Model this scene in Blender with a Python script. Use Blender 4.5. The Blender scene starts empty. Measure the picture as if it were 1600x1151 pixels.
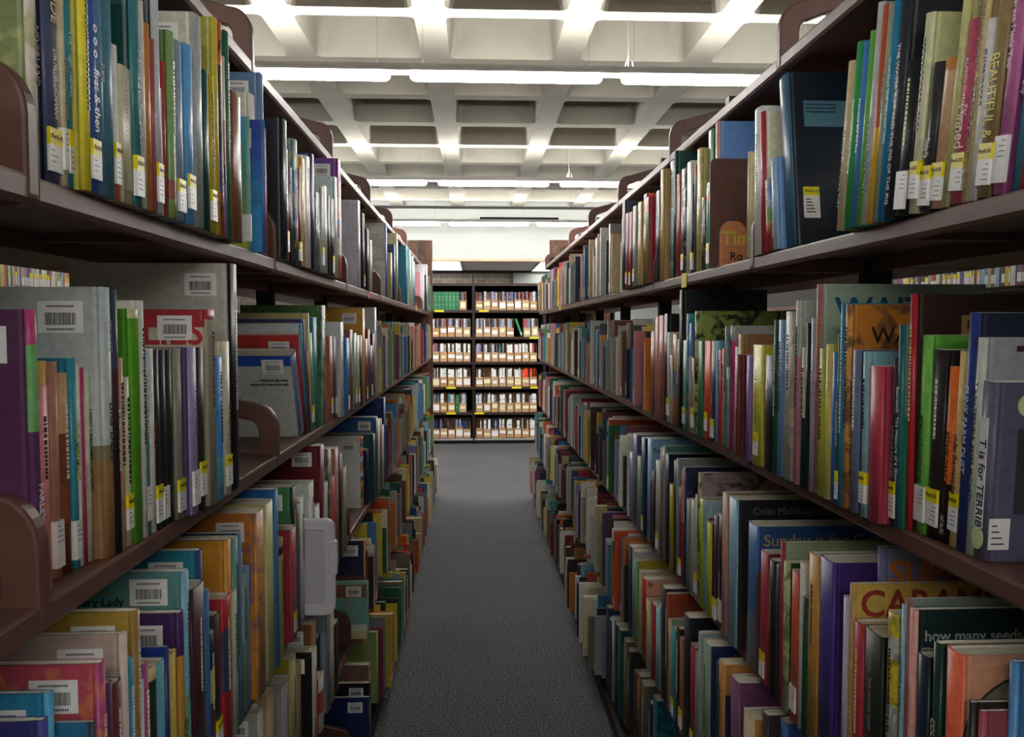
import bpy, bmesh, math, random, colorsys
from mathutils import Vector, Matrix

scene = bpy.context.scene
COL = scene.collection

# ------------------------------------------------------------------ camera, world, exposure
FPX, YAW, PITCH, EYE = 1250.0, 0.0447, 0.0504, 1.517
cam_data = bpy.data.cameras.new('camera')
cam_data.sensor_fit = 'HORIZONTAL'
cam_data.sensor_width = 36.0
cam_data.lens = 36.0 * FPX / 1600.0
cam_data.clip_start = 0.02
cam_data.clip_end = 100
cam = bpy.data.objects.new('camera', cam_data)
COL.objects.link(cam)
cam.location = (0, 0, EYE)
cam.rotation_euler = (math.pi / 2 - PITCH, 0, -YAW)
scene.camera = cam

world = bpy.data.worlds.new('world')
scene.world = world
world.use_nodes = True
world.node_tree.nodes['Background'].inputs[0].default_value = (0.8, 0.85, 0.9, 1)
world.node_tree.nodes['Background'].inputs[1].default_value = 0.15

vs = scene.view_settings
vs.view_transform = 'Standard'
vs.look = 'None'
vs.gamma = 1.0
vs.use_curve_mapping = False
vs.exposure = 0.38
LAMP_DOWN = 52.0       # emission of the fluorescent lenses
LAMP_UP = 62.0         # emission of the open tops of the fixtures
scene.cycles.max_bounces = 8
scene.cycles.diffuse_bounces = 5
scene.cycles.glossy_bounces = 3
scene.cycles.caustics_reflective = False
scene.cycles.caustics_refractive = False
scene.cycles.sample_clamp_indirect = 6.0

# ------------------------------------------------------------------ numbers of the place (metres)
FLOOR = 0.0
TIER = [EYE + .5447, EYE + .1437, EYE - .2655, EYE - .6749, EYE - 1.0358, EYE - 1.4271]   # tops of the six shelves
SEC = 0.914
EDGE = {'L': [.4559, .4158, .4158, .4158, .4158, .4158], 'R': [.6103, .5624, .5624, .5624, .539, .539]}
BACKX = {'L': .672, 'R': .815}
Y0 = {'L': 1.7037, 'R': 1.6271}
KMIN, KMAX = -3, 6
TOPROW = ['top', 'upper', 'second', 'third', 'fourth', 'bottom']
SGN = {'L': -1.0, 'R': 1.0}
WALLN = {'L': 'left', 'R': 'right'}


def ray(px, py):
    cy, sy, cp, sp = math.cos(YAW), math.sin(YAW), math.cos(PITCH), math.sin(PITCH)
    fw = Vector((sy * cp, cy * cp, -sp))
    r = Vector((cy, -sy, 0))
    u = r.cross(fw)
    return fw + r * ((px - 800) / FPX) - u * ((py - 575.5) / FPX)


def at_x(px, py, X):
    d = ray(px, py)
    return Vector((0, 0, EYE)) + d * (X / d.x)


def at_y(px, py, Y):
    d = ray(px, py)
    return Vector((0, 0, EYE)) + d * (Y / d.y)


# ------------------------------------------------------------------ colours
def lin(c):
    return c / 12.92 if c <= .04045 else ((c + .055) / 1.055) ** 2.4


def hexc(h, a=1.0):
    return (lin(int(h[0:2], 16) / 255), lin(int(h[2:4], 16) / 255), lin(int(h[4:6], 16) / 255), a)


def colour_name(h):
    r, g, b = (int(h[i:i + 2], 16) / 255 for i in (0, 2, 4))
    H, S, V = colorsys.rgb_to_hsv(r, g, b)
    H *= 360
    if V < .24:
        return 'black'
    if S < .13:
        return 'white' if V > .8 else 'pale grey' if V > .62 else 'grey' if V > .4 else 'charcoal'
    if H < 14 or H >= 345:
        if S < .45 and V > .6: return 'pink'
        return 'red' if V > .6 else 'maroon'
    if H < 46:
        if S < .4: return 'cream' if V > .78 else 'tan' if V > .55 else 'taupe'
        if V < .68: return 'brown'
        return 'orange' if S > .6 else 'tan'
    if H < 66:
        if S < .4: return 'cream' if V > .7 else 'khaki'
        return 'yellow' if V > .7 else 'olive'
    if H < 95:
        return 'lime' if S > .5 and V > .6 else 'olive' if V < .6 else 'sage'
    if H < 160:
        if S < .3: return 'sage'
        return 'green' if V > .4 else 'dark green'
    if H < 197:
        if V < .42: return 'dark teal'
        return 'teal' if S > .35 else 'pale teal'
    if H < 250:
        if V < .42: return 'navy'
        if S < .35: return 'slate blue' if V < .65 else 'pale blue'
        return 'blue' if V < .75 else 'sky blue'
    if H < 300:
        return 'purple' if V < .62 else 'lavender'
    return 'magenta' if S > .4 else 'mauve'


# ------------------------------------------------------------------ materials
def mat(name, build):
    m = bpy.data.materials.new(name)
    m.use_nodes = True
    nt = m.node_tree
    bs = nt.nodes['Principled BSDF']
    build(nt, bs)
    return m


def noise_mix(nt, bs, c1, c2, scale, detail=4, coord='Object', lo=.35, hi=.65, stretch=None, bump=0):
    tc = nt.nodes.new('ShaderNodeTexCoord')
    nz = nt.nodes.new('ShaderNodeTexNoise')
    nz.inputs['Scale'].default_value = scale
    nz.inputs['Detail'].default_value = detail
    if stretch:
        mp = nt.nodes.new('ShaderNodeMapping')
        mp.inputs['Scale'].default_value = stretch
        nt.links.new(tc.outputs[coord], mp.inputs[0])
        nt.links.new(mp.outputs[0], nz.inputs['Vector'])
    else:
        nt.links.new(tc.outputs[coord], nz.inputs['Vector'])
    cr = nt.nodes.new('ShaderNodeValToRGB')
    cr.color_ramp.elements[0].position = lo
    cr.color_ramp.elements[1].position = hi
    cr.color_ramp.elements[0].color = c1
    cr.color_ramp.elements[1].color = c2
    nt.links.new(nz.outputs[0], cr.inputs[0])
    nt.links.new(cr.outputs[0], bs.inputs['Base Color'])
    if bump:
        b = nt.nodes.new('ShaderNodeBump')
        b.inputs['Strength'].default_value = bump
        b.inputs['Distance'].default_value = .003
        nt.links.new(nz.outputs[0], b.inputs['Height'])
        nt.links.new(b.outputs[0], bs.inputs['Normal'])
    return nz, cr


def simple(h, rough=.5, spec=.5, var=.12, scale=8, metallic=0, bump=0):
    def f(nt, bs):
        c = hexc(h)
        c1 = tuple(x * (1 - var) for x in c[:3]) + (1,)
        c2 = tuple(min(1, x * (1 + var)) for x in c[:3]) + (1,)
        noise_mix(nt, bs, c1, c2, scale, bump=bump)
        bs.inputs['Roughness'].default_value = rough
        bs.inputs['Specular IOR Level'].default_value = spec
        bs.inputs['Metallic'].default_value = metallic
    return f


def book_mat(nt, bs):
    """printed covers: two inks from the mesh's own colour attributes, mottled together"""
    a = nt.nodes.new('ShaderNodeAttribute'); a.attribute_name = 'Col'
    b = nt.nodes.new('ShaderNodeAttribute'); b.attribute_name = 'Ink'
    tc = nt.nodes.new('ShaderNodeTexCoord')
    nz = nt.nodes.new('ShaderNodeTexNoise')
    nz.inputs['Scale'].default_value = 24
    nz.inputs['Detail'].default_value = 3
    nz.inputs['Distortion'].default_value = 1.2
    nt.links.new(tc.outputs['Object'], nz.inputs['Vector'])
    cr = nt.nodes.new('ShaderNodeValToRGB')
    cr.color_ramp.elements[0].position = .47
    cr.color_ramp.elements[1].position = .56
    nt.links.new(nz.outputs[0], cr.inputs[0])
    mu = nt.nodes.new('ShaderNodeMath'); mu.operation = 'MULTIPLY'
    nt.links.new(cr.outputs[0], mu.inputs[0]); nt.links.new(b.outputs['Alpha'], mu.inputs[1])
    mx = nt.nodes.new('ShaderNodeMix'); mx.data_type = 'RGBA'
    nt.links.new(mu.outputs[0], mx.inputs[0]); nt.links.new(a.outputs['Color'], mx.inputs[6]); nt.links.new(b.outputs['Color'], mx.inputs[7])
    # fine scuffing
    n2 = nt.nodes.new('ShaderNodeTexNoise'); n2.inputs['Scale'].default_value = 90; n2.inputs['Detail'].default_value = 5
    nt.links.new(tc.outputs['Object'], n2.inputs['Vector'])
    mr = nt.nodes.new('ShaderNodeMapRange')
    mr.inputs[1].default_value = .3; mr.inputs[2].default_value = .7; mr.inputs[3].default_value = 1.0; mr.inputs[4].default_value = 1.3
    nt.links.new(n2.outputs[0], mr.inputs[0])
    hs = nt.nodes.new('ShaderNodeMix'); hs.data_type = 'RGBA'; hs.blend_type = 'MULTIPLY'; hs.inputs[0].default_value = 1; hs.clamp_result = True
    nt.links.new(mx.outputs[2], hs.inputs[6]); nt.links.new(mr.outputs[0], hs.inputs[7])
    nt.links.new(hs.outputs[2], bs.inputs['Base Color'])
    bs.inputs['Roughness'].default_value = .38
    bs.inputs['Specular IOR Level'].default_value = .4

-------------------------

▶ Exercise objective: Restate each line from the start of the listing through the line bearing "COL = scene.collection" word for word. Drop the pictures.

▶ Task output:
Model this scene in Blender with a Python script. Use Blender 4.5. The Blender scene starts empty. Measure the picture as if it were 1600x1151 pixels.
import bpy, bmesh, math, random, colorsys
from mathutils import Vector, Matrix

scene = bpy.context.scene
COL = scene.collection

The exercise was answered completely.